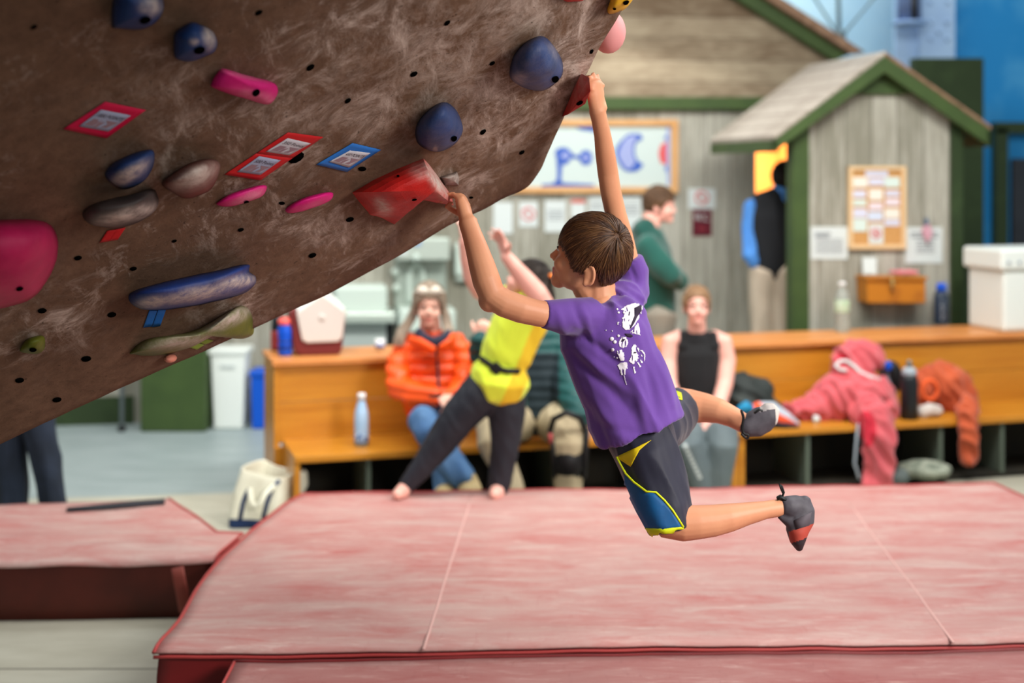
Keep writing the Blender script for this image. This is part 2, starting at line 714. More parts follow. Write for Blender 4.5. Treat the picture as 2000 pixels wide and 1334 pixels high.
# dark door in a green frame at the right
t = struct('door_1', MB().box((P(2080, 0, 12.42).x, 12.44, .98), (.92, .05, 1.96)), mat('door_charcoal', (34, 38, 44), (42, 46, 52), rough=.5, scale=4), smooth=False, bevel=.01)
mb = MB()
xl = P(1958, 0, 12.42).x
zt = P(0, 250, 12.42).z
mb.box((xl - .02, 12.43, zt / 2), (.11, .12, zt))
mb.box((xl + 1.15, 12.43, zt / 2), (.11, .12, zt))
mb.box((xl + .56, 12.43, zt + .0), (1.28, .12, .1))
obj('door_frame', mb, m_green_dk, t, smooth=False, bevel=.006)

# ------------------------------------------------------------------ little gabled house
HA = math.atan(.2)
He = V((math.cos(HA), math.sin(HA), 0))
Hn = V((He.y, -He.x, 0))
H0 = P(1720, 400, 9.8)
HP = Plane(H0, Hn)


def hp(x, y, off=0.0):
    return HP.hit(x, y, off)


def hz(x, z, off=0.0):
    p = HP.hit(x, 400, off)
    return V((p.x, p.y, z))


house = thing('ticket_hut', 'small gabled hut of grey planks with green posts and shingled roof', 'hut', hz(1720, 0))
obj('front_wall', MB().prism([hz(1578, 0), hz(1862, 0), hp(1862, 234), hp(1785, 182), hp(1662, 182), hp(1578, 234)], -Hn * .06), m_plank_v, house, smooth=False)
obj('post', MB().prism([hz(1548, 0, .02), hz(1581, 0, .02), hp(1581, 236, .02), hp(1548, 258, .02)], -Hn * .12), m_green, house, smooth=False, bevel=.006)
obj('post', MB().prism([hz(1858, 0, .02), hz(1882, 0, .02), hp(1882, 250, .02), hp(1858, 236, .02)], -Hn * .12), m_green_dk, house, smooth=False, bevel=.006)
obj('gable_panel', MB().prism([hp(1655, 184, .03), hp(1795, 184, .03), hp(1726, 118, .03)], -Hn * .05), m_green, house, smooth=False)
# rake boards and roof slopes, running back to the wall
ap, le, re = hp(1728, 100, .12), hp(1512, 264, .12), hp(1936, 246, .12)
bk = -Hn * 1.28
dn = V((0, 0, -.075))
obj('rake_board', MB().prism([ap + dn * .3, le + dn * .3, le + dn * 1.5, ap + dn * 1.9], -Hn * .05), m_green, house, smooth=False)
obj('rake_board', MB().prism([ap + dn * .3, re + dn * .3, re + dn * 1.9, ap + dn * 1.9], -Hn * .05), m_green, house, smooth=False)
m_roof_l = board_mat('hut_shingles', 'Z', .09, (158, 148, 136), (200, 192, 180), (120, 110, 98), tone=.25, gapw=.1)
th = V((0, 0, -.035))
obj('roof_slope', MB().prism([ap, le, le + bk, ap + bk], th), m_roof_l, house, smooth=False)
obj('roof_slope', MB().prism([ap, re, re + bk, ap + bk], th), m_shingle, house, smooth=False)
obj('eave_board', MB().prism([le + dn * .4 + Hn * .0, le + dn * 1.5, le + bk + dn * 1.5, le + bk + dn * .4], He * .03), m_green, house, smooth=False)
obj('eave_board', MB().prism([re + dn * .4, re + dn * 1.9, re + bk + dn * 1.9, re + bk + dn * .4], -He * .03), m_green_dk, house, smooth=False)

# ------------------------------------------------------------------ boulder wall
# unseen panels added left of and above the lens to shade the boulder's left
m_shade = mat('shade_panels', (64, 50, 42), (52, 42, 36), rough=.9, scale=3)
struct('shade_panel_left', MB().box((-2.15, .9, 2.0), (.2, 3.6, 4.0)), m_shade, smooth=False)
struct('shade_panel_top', MB().box((-1.3, .7, 3.55), (1.9, 3.4, .2)), m_shade, smooth=False)
BN = V((1, -1.05, -1.625)).normalized()
BP = Plane(P(860, 350, 4.03), BN)
out_px = [(-1900, 1790), (-900, 1275), (-420, 1056), (0, 866), (200, 776), (400, 686), (520, 631), (640, 572), (760, 506), (860, 446), (940, 409), (990, 383), (1030, 365),
          (1052, 340), (1068, 305), (1096, 240), (1125, 176), (1150, 130), (1185, 62), (1222, 0), (1290, -120), (1360, -260), (400, -620), (-700, -560), (-2000, 200)]


def bp(x, y, off=0.0):
    return BP.hit(x, y, off)


m_n = NT('boulder_texture')
n = m_n
vec = n.coord()
big = n.noise(vec, 1.8, 5, .6)
fine = n.noise(vec, 26, 5, .7)
base = n.mix(n.ramp(big, .3, .7), lin((104, 76, 58)), lin((128, 98, 78)))
base = n.mix(n.math('MULTIPLY', n.ramp(fine, .35, .7), .55), base, lin((72, 52, 40)))
streak = n.noise(n.coord((1.0, 1.6, 1.0), (.3, .6, .2)), 7, 10, .78, .5)
wisp = n.noise(n.coord((3.2, 1.0, 1.4), (.2, .5, .6)), 5, 9, .75, .3)
streak = n.math('MAXIMUM', streak, n.math('SUBTRACT', wisp, .02))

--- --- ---

• [AIM OF THE EXERCISE]: In your copy of the listing above, reproduce each line exactly and omit all pictures.

• [TASK RESPONSE]:
Keep writing the Blender script for this image. This is part 2, starting at line 714. More parts follow. Write for Blender 4.5. Treat the picture as 2000 pixels wide and 1334 pixels high.
# dark door in a green frame at the right
t = struct('door_1', MB().box((P(2080, 0, 12.42).x, 12.44, .98), (.92, .05, 1.96)), mat('door_charcoal', (34, 38, 44), (42, 46, 52), rough=.5, scale=4), smooth=False, bevel=.01)
mb = MB()
xl = P(1958, 0, 12.42).x
zt = P(0, 250, 12.42).z
mb.box((xl - .02, 12.43, zt / 2), (.11, .12, zt))
mb.box((xl + 1.15, 12.43, zt / 2), (.11, .12, zt))
mb.box((xl + .56, 12.43, zt + .0), (1.28, .12, .1))
obj('door_frame', mb, m_green_dk, t, smooth=False, bevel=.006)

# ------------------------------------------------------------------ little gabled house
HA = math.atan(.2)
He = V((math.cos(HA), math.sin(HA), 0))
Hn = V((He.y, -He.x, 0))
H0 = P(1720, 400, 9.8)
HP = Plane(H0, Hn)


def hp(x, y, off=0.0):
    return HP.hit(x, y, off)


def hz(x, z, off=0.0):
    p = HP.hit(x, 400, off)
    return V((p.x, p.y, z))


house = thing('ticket_hut', 'small gabled hut of grey planks with green posts and shingled roof', 'hut', hz(1720, 0))
obj('front_wall', MB().prism([hz(1578, 0), hz(1862, 0), hp(1862, 234), hp(1785, 182), hp(1662, 182), hp(1578, 234)], -Hn * .06), m_plank_v, house, smooth=False)
obj('post', MB().prism([hz(1548, 0, .02), hz(1581, 0, .02), hp(1581, 236, .02), hp(1548, 258, .02)], -Hn * .12), m_green, house, smooth=False, bevel=.006)
obj('post', MB().prism([hz(1858, 0, .02), hz(1882, 0, .02), hp(1882, 250, .02), hp(1858, 236, .02)], -Hn * .12), m_green_dk, house, smooth=False, bevel=.006)
obj('gable_panel', MB().prism([hp(1655, 184, .03), hp(1795, 184, .03), hp(1726, 118, .03)], -Hn * .05), m_green, house, smooth=False)
# rake boards and roof slopes, running back to the wall
ap, le, re = hp(1728, 100, .12), hp(1512, 264, .12), hp(1936, 246, .12)
bk = -Hn * 1.28
dn = V((0, 0, -.075))
obj('rake_board', MB().prism([ap + dn * .3, le + dn * .3, le + dn * 1.5, ap + dn * 1.9], -Hn * .05), m_green, house, smooth=False)
obj('rake_board', MB().prism([ap + dn * .3, re + dn * .3, re + dn * 1.9, ap + dn * 1.9], -Hn * .05), m_green, house, smooth=False)
m_roof_l = board_mat('hut_shingles', 'Z', .09, (158, 148, 136), (200, 192, 180), (120, 110, 98), tone=.25, gapw=.1)
th = V((0, 0, -.035))
obj('roof_slope', MB().prism([ap, le, le + bk, ap + bk], th), m_roof_l, house, smooth=False)
obj('roof_slope', MB().prism([ap, re, re + bk, ap + bk], th), m_shingle, house, smooth=False)
obj('eave_board', MB().prism([le + dn * .4 + Hn * .0, le + dn * 1.5, le + bk + dn * 1.5, le + bk + dn * .4], He * .03), m_green, house, smooth=False)
obj('eave_board', MB().prism([re + dn * .4, re + dn * 1.9, re + bk + dn * 1.9, re + bk + dn * .4], -He * .03), m_green_dk, house, smooth=False)

# ------------------------------------------------------------------ boulder wall
# unseen panels added left of and above the lens to shade the boulder's left
m_shade = mat('shade_panels', (64, 50, 42), (52, 42, 36), rough=.9, scale=3)
struct('shade_panel_left', MB().box((-2.15, .9, 2.0), (.2, 3.6, 4.0)), m_shade, smooth=False)
struct('shade_panel_top', MB().box((-1.3, .7, 3.55), (1.9, 3.4, .2)), m_shade, smooth=False)
BN = V((1, -1.05, -1.625)).normalized()
BP = Plane(P(860, 350, 4.03), BN)
out_px = [(-1900, 1790), (-900, 1275), (-420, 1056), (0, 866), (200, 776), (400, 686), (520, 631), (640, 572), (760, 506), (860, 446), (940, 409), (990, 383), (1030, 365),
          (1052, 340), (1068, 305), (1096, 240), (1125, 176), (1150, 130), (1185, 62), (1222, 0), (1290, -120), (1360, -260), (400, -620), (-700, -560), (-2000, 200)]


def bp(x, y, off=0.0):
    return BP.hit(x, y, off)


m_n = NT('boulder_texture')
n = m_n
vec = n.coord()
big = n.noise(vec, 1.8, 5, .6)
fine = n.noise(vec, 26, 5, .7)
base = n.mix(n.ramp(big, .3, .7), lin((104, 76, 58)), lin((128, 98, 78)))
base = n.mix(n.math('MULTIPLY', n.ramp(fine, .35, .7), .55), base, lin((72, 52, 40)))
streak = n.noise(n.coord((1.0, 1.6, 1.0), (.3, .6, .2)), 7, 10, .78, .5)
wisp = n.noise(n.coord((3.2, 1.0, 1.4), (.2, .5, .6)), 5, 9, .75, .3)
streak = n.math('MAXIMUM', streak, n.math('SUBTRACT', wisp, .02))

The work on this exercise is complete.